**THE TASK**
Copy the data that follows, character for character, minus the pictures.
__________________________________________________
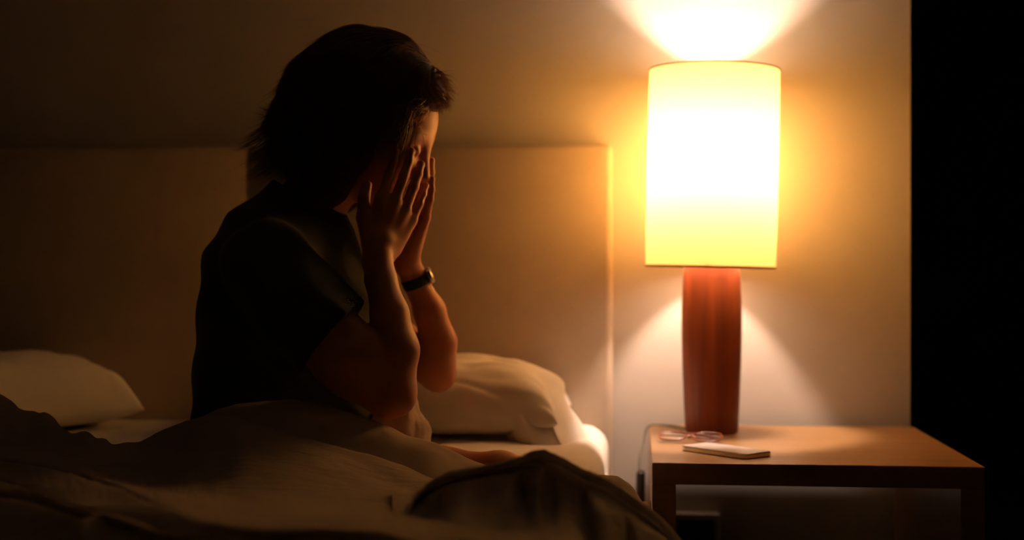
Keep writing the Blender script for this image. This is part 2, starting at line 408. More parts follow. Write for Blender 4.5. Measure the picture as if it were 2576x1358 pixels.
# ---- pillows
def pillow_geo(cx, cy, z0, sx, sy, th, seed, rot=0.0, tiltx=0.0, flap=None, n=90, wk=1.2):
    V = []; idx = {}
    def wr(u, v):
        p = Vector((u * 2.1 + seed, v * 2.0, seed * 1.7))
        w = 0.010 * noise.noise(p * 1.3) + 0.006 * noise.noise(p * 3.1)
        # creases that fan in from the short ends
        e = abs(u) ** 3
        w += 0.010 * e * math.sin(v * 9 + 2.5 * noise.noise(Vector((u * 2, v * 2, seed)))) * (1 - abs(v)) 
        cr = abs(noise.noise(Vector((u * 2.6 + v * 1.2 + seed * 3, v * 1.8 - u * 0.8, seed))))
        w -= 0.010 * max(0.0, 1 - cr / 0.09) * (0.35 + 0.65 * u * u)
        return w * wk
    Fs = []
    for side in (1, -1):
        for i in range(n + 1):
            for j in range(n + 1):
                u = -1 + 2 * i / n; v = -1 + 2 * j / n
                u = math.sin(u * math.pi / 2); v = math.sin(v * math.pi / 2)
                pinch = 1 - 0.07 * (v * v) * (abs(u) < 2)
                prof = (max(0, 1 - abs(u) ** 7)) ** 0.50 * (max(0, 1 - abs(v) ** 4.5)) ** 0.5
                x = u * sx * (1 - 0.05 * (1 - v * v)) ; y = v * sy * (1 - 0.06 * (1 - u * u))
                zz = th * (0.76 if side > 0 else -0.22) * prof
                zz += wr(u, v) * prof ** 0.5 * (1 if side > 0 else 0.3)
                z = zz
                q = Vector((x, y, z + th * 0.23))
                if side < 0 or True:
                    q.z = max(q.z, 0.001 + 0.0 * side)
                R = Matrix.Rotation(rot, 3, 'Z') @ Matrix.Rotation(tiltx, 3, 'X')
                q = R @ q
                V.append(Vector((cx, cy, z0)) + q)
        base = 0 if side > 0 else (n + 1) ** 2
        for i in range(n):
            for j in range(n):
                f = (base + i * (n + 1) + j, base + (i + 1) * (n + 1) + j, base + (i + 1) * (n + 1) + j + 1, base + i * (n + 1) + j + 1)
                Fs.append(f if side > 0 else f[::-1])
    return V, Fs

def pillow(name, label, geo, mat, group=None):
    V, Fs = geo
    o = mesh(name, V, Fs, mat)
    bm = bmesh.new(); bm.from_mesh(o.data); bmesh.ops.remove_doubles(bm, verts=bm.verts, dist=0.0006); bm.to_mesh(o.data); bm.free()
    o.data.polygons.foreach_set('use_smooth', [True] * len(o.data.polygons))
    return tag(o, label, 'pillow', group)

def recenter(o, p):
    p = Vector(p); o.data.transform(Matrix.Translation(-p)); o.location = p

pr = pillow('pillow', 'white pillow beside the lamp, behind the far elbow, brightly lit on top', pillow_geo(-0.47, 2.515, ZM + 0.004, 0.335, 0.17, 0.136, 3.3, rot=-0.02, tiltx=0.0), M['pillow'])
pl_ = pillow('pillow', 'dim white pillow at the left edge, wrinkled end towards the person', pillow_geo(-1.325, 2.395, ZM + 0.004, 0.34, 0.165, 0.14, 5.4, rot=0.72, wk=0.9), M['pillow'])

# loft of cross-wise lines into a cloth surface
def smooth1(a, k):
    if k <= 0: return a
    w = np.exp(-0.5 * (np.arange(-3 * k, 3 * k + 1) / k) ** 2); w /= w.sum()
    pad = np.concatenate([np.repeat(a[:1], 3 * k, 0), a, np.repeat(a[-1:], 3 * k, 0)])
    return np.stack([np.convolve(pad[:, c], w, 'valid') for c in range(a.shape[1])], 1)

def keep_above(q, p, zmin):
    lim = zmin(q[0]) if callable(zmin) else zmin
    if p.z >= lim or len(q) != 3: return Vector((p.x, p.y, max(p.z, lim))) if len(q) != 3 else p
    return P(q[0], q[1], q[2] * (H - lim) / (H - p.z))

def loft(lines, u0, u1, nu, per, sm=4, wrinkle=None, zmin=None):
    rows = []
    us = np.linspace(u0, u1, nu)
    for ln in lines:
        pts = [(q[0], P(*q) if len(q) == 3 else (P(*q[2:]) if len(q) == 5 else PX(q[0], q[2], q[3]))) for q in ln]
        if zmin: pts = [(q[0], keep_above(q, p[1], zmin)) for q, p in zip(ln, pts)]
        px = np.array([p[0] for p in pts]); xyz = np.array([tuple(p[1]) for p in pts])
        a = np.stack([np.interp(us, px, xyz[:, c]) for c in range(3)], 1)
        # x by true sight line so equal px stay equal
        rows.append(smooth1(a, sm))
    out = []
    n = len(rows)
    for i in range(n - 1):
        p0 = rows[max(i - 1, 0)]; p1 = rows[i]; p2 = rows[i + 1]; p3 = rows[min(i + 2, n - 1)]
        m1 = (p2 - p0) * 0.42; m2 = (p3 - p1) * 0.42
        for k in range(per):
            t = k / per
            h00 = 2 * t ** 3 - 3 * t ** 2 + 1; h10 = t ** 3 - 2 * t ** 2 + t; h01 = -2 * t ** 3 + 3 * t ** 2; h11 = t ** 3 - t ** 2
            out.append(h00 * p1 + h10 * m1 + h01 * p2 + h11 * m2)
    out.append(rows[-1])
    G = np.stack(out, 0)          # nv, nu, 3
    du = np.gradient(G, axis=1); dv_ = np.gradient(G, axis=0)
    Nn = np.cross(du, dv_); Nn /= (np.linalg.norm(Nn, axis=2, keepdims=True) + 1e-9)
    Nn[Nn[..., 2] < 0] *= 1
    if wrinkle:
        D = np.zeros(G.shape[:2])
        for i in range(G.shape[0]):
            for j in range(G.shape[1]):
                g = G[i, j]; D[i, j] = wrinkle(g[0], g[1], g[2], j / G.shape[1], i / G.shape[0])
        sgn = -1.0 if Nn[G.shape[0] // 2, G.shape[1] // 2, 2] < 0 else 1.0
        G = G + Nn * sgn * D[..., None]
    nv, nu_ = G.shape[:2]
    V = G.reshape(-1, 3)
    i, j = np.meshgrid(np.arange(nv - 1), np.arange(nu_ - 1), indexing='ij')
    a = (i * nu_ + j).ravel(); Q = np.stack([a, a + 1, a + nu_ + 1, a + nu_], 1)
    return V, Q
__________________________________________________
**ANSWER TO THE TASK**
Keep writing the Blender script for this image. This is part 2, starting at line 408. More parts follow. Write for Blender 4.5. Measure the picture as if it were 2576x1358 pixels.
# ---- pillows
def pillow_geo(cx, cy, z0, sx, sy, th, seed, rot=0.0, tiltx=0.0, flap=None, n=90, wk=1.2):
    V = []; idx = {}
    def wr(u, v):
        p = Vector((u * 2.1 + seed, v * 2.0, seed * 1.7))
        w = 0.010 * noise.noise(p * 1.3) + 0.006 * noise.noise(p * 3.1)
        # creases that fan in from the short ends
        e = abs(u) ** 3
        w += 0.010 * e * math.sin(v * 9 + 2.5 * noise.noise(Vector((u * 2, v * 2, seed)))) * (1 - abs(v)) 
        cr = abs(noise.noise(Vector((u * 2.6 + v * 1.2 + seed * 3, v * 1.8 - u * 0.8, seed))))
        w -= 0.010 * max(0.0, 1 - cr / 0.09) * (0.35 + 0.65 * u * u)
        return w * wk
    Fs = []
    for side in (1, -1):
        for i in range(n + 1):
            for j in range(n + 1):
                u = -1 + 2 * i / n; v = -1 + 2 * j / n
                u = math.sin(u * math.pi / 2); v = math.sin(v * math.pi / 2)
                pinch = 1 - 0.07 * (v * v) * (abs(u) < 2)
                prof = (max(0, 1 - abs(u) ** 7)) ** 0.50 * (max(0, 1 - abs(v) ** 4.5)) ** 0.5
                x = u * sx * (1 - 0.05 * (1 - v * v)) ; y = v * sy * (1 - 0.06 * (1 - u * u))
                zz = th * (0.76 if side > 0 else -0.22) * prof
                zz += wr(u, v) * prof ** 0.5 * (1 if side > 0 else 0.3)
                z = zz
                q = Vector((x, y, z + th * 0.23))
                if side < 0 or True:
                    q.z = max(q.z, 0.001 + 0.0 * side)
                R = Matrix.Rotation(rot, 3, 'Z') @ Matrix.Rotation(tiltx, 3, 'X')
                q = R @ q
                V.append(Vector((cx, cy, z0)) + q)
        base = 0 if side > 0 else (n + 1) ** 2
        for i in range(n):
            for j in range(n):
                f = (base + i * (n + 1) + j, base + (i + 1) * (n + 1) + j, base + (i + 1) * (n + 1) + j + 1, base + i * (n + 1) + j + 1)
                Fs.append(f if side > 0 else f[::-1])
    return V, Fs

def pillow(name, label, geo, mat, group=None):
    V, Fs = geo
    o = mesh(name, V, Fs, mat)
    bm = bmesh.new(); bm.from_mesh(o.data); bmesh.ops.remove_doubles(bm, verts=bm.verts, dist=0.0006); bm.to_mesh(o.data); bm.free()
    o.data.polygons.foreach_set('use_smooth', [True] * len(o.data.polygons))
    return tag(o, label, 'pillow', group)

def recenter(o, p):
    p = Vector(p); o.data.transform(Matrix.Translation(-p)); o.location = p

pr = pillow('pillow', 'white pillow beside the lamp, behind the far elbow, brightly lit on top', pillow_geo(-0.47, 2.515, ZM + 0.004, 0.335, 0.17, 0.136, 3.3, rot=-0.02, tiltx=0.0), M['pillow'])
pl_ = pillow('pillow', 'dim white pillow at the left edge, wrinkled end towards the person', pillow_geo(-1.325, 2.395, ZM + 0.004, 0.34, 0.165, 0.14, 5.4, rot=0.72, wk=0.9), M['pillow'])

# loft of cross-wise lines into a cloth surface
def smooth1(a, k):
    if k <= 0: return a
    w = np.exp(-0.5 * (np.arange(-3 * k, 3 * k + 1) / k) ** 2); w /= w.sum()
    pad = np.concatenate([np.repeat(a[:1], 3 * k, 0), a, np.repeat(a[-1:], 3 * k, 0)])
    return np.stack([np.convolve(pad[:, c], w, 'valid') for c in range(a.shape[1])], 1)

def keep_above(q, p, zmin):
    lim = zmin(q[0]) if callable(zmin) else zmin
    if p.z >= lim or len(q) != 3: return Vector((p.x, p.y, max(p.z, lim))) if len(q) != 3 else p
    return P(q[0], q[1], q[2] * (H - lim) / (H - p.z))

def loft(lines, u0, u1, nu, per, sm=4, wrinkle=None, zmin=None):
    rows = []
    us = np.linspace(u0, u1, nu)
    for ln in lines:
        pts = [(q[0], P(*q) if len(q) == 3 else (P(*q[2:]) if len(q) == 5 else PX(q[0], q[2], q[3]))) for q in ln]
        if zmin: pts = [(q[0], keep_above(q, p[1], zmin)) for q, p in zip(ln, pts)]
        px = np.array([p[0] for p in pts]); xyz = np.array([tuple(p[1]) for p in pts])
        a = np.stack([np.interp(us, px, xyz[:, c]) for c in range(3)], 1)
        # x by true sight line so equal px stay equal
        rows.append(smooth1(a, sm))
    out = []
    n = len(rows)
    for i in range(n - 1):
        p0 = rows[max(i - 1, 0)]; p1 = rows[i]; p2 = rows[i + 1]; p3 = rows[min(i + 2, n - 1)]
        m1 = (p2 - p0) * 0.42; m2 = (p3 - p1) * 0.42
        for k in range(per):
            t = k / per
            h00 = 2 * t ** 3 - 3 * t ** 2 + 1; h10 = t ** 3 - 2 * t ** 2 + t; h01 = -2 * t ** 3 + 3 * t ** 2; h11 = t ** 3 - t ** 2
            out.append(h00 * p1 + h10 * m1 + h01 * p2 + h11 * m2)
    out.append(rows[-1])
    G = np.stack(out, 0)          # nv, nu, 3
    du = np.gradient(G, axis=1); dv_ = np.gradient(G, axis=0)
    Nn = np.cross(du, dv_); Nn /= (np.linalg.norm(Nn, axis=2, keepdims=True) + 1e-9)
    Nn[Nn[..., 2] < 0] *= 1
    if wrinkle:
        D = np.zeros(G.shape[:2])
        for i in range(G.shape[0]):
            for j in range(G.shape[1]):
                g = G[i, j]; D[i, j] = wrinkle(g[0], g[1], g[2], j / G.shape[1], i / G.shape[0])
        sgn = -1.0 if Nn[G.shape[0] // 2, G.shape[1] // 2, 2] < 0 else 1.0
        G = G + Nn * sgn * D[..., None]
    nv, nu_ = G.shape[:2]
    V = G.reshape(-1, 3)
    i, j = np.meshgrid(np.arange(nv - 1), np.arange(nu_ - 1), indexing='ij')
    a = (i * nu_ + j).ravel(); Q = np.stack([a, a + 1, a + nu_ + 1, a + nu_], 1)
    return V, Q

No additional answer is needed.